Problem requirements —
Wherever the word "wide" appears in a line, copy that line.

** Begin **

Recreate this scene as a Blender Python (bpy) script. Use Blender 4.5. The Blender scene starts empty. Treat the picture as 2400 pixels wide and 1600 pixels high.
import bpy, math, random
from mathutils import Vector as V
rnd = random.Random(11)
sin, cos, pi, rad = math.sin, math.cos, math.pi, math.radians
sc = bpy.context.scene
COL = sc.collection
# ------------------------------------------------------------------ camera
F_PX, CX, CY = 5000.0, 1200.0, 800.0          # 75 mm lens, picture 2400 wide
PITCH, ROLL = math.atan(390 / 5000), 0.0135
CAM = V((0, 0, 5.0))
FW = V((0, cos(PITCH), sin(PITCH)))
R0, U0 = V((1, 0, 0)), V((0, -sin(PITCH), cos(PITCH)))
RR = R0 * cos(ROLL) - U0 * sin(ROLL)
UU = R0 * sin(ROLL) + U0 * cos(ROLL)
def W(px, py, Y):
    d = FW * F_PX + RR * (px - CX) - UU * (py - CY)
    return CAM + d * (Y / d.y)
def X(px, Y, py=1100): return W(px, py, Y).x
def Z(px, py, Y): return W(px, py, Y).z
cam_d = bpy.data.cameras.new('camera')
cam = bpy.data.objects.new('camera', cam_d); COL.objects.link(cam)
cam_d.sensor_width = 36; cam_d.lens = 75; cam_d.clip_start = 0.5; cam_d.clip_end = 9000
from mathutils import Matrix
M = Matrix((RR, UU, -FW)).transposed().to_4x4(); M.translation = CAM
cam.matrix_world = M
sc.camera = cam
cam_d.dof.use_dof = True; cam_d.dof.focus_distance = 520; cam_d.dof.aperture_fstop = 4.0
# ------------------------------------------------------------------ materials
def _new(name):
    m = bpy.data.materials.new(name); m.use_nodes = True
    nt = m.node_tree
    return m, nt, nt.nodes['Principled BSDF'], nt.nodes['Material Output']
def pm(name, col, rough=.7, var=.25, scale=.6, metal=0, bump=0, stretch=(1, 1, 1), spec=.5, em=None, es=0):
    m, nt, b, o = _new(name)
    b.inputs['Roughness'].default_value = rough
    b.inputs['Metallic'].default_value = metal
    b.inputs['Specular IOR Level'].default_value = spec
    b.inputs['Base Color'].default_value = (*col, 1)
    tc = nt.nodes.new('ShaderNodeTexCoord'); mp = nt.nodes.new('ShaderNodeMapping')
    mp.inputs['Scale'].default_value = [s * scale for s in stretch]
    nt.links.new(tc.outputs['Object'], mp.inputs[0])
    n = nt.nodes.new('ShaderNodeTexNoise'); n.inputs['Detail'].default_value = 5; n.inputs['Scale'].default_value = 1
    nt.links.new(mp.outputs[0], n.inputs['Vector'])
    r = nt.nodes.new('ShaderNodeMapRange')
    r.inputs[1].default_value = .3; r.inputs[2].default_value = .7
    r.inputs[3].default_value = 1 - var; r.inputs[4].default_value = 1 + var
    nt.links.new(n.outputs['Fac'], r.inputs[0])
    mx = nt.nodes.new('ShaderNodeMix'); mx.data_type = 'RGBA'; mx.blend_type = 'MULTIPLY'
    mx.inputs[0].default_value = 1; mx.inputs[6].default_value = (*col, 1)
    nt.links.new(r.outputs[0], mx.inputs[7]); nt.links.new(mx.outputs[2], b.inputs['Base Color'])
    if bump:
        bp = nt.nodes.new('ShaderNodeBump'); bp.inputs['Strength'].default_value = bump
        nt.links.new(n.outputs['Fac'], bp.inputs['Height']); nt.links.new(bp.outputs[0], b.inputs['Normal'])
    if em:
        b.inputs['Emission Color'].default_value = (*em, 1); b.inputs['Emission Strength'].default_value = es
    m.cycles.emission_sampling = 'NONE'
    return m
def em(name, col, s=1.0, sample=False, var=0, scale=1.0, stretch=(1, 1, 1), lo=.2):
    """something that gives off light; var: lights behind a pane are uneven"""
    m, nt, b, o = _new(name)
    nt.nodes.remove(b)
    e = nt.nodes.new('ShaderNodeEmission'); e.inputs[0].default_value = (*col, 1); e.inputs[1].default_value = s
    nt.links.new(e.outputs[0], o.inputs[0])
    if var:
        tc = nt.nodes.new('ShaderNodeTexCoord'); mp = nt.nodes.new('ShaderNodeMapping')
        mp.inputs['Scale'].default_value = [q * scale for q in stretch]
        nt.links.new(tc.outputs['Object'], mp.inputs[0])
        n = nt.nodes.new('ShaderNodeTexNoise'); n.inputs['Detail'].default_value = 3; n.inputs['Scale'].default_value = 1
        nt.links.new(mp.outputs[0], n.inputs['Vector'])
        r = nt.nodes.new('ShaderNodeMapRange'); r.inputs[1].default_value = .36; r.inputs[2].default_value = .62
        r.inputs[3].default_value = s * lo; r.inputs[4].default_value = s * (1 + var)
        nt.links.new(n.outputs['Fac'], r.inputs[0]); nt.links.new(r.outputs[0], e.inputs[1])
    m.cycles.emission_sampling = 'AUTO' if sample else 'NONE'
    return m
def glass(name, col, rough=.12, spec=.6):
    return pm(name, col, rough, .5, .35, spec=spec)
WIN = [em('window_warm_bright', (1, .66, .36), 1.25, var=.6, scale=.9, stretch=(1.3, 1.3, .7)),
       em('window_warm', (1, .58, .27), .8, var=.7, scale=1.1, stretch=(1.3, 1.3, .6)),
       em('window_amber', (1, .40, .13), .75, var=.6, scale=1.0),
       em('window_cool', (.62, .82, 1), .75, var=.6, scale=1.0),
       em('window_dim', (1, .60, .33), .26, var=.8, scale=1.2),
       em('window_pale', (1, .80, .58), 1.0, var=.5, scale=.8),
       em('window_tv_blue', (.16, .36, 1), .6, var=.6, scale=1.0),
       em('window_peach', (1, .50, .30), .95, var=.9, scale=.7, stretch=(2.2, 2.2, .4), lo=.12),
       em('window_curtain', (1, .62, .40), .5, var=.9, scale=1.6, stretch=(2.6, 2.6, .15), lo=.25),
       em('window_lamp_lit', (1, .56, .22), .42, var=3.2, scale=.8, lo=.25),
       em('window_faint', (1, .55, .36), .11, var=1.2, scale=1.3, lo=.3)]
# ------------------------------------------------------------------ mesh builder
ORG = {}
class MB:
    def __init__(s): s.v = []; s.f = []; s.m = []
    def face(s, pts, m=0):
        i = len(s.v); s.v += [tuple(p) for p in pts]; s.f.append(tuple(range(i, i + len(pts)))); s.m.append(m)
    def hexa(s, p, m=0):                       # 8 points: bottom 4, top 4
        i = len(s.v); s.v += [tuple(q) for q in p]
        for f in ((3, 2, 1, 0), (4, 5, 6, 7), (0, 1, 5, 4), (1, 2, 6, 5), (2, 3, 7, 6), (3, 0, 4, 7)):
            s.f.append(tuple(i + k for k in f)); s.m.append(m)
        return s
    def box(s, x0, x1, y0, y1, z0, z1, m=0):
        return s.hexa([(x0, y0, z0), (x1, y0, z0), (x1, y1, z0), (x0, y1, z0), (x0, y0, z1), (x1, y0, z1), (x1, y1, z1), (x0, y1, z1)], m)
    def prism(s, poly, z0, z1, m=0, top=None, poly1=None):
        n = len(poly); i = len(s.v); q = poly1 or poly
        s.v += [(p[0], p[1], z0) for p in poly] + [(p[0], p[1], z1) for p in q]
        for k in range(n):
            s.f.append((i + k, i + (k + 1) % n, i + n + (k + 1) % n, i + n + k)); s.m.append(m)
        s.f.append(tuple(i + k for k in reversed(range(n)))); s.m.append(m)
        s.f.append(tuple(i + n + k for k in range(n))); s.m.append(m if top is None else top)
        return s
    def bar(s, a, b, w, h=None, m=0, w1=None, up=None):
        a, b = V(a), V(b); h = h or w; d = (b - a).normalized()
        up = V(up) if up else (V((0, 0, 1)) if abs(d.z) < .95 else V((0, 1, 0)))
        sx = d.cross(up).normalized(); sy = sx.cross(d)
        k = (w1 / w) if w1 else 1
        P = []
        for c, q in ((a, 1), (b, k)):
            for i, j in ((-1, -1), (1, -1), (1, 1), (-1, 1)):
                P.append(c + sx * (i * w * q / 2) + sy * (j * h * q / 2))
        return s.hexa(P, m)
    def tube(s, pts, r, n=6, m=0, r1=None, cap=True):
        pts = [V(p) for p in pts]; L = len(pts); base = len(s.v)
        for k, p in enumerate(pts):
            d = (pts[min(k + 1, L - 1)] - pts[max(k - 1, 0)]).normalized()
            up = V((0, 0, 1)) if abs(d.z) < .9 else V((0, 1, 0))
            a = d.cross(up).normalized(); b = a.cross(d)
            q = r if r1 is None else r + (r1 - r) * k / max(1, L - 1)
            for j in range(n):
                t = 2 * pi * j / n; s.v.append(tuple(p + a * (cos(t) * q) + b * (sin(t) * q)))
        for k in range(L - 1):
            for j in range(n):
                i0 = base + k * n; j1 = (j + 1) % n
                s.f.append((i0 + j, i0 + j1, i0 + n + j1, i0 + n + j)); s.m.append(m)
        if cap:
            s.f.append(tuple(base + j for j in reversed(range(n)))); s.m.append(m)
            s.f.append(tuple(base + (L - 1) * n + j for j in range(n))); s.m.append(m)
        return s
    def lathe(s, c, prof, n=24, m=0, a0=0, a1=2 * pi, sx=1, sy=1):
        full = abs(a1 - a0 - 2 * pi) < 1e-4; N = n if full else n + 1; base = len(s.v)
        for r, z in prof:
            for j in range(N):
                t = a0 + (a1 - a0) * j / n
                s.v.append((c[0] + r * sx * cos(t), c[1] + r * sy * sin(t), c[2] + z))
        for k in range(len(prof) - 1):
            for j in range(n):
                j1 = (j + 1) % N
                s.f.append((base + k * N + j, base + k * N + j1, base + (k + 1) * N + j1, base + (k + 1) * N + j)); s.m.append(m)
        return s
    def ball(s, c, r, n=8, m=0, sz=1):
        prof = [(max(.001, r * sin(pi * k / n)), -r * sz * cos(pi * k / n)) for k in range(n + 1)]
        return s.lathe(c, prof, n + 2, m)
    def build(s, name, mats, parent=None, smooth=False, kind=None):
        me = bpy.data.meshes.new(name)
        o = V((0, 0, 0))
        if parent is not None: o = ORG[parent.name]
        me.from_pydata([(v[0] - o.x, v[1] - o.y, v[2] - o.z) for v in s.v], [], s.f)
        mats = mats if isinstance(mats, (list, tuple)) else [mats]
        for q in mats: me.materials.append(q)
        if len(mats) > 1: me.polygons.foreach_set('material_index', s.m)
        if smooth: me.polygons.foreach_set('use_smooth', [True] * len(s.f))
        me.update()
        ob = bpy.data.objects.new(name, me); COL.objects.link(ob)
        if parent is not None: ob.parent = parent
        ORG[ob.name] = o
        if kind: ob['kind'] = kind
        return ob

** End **

Worked solution —
Recreate this scene as a Blender Python (bpy) script. Use Blender 4.5. The Blender scene starts empty. Treat the picture as 2400 pixels wide and 1600 pixels high.
F_PX, CX, CY = 5000.0, 1200.0, 800.0          # 75 mm lens, picture 2400 wide